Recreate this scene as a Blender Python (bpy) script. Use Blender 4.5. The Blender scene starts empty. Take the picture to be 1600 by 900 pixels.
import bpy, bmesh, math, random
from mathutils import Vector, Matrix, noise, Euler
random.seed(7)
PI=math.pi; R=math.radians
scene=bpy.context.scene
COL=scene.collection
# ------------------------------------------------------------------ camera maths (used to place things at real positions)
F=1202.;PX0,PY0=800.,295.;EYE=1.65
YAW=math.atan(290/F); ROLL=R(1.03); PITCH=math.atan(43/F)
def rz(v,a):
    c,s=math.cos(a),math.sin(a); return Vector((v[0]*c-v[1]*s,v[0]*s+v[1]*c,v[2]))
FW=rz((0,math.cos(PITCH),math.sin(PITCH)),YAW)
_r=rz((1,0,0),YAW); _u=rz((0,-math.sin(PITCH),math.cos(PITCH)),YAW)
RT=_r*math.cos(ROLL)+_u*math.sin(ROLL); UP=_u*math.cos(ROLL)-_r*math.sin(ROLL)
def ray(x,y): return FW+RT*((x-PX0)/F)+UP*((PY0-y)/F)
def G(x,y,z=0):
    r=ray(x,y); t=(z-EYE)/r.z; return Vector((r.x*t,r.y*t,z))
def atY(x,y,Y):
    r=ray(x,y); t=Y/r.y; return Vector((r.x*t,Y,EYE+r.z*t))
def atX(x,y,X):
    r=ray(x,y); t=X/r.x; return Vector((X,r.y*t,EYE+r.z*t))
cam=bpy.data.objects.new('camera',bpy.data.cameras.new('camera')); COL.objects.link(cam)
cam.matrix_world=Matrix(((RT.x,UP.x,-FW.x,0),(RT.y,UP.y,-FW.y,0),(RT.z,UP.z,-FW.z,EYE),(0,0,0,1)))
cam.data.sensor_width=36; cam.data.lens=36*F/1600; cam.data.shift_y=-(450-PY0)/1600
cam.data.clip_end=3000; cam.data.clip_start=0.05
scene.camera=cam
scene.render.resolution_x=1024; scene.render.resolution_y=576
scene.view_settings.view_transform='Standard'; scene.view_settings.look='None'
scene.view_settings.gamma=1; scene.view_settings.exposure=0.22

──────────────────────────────

# [WRITTEN REQUEST]
Give back only a number, the number of lines where the string "scene" occurs.

# [TASK SOLUTION]
7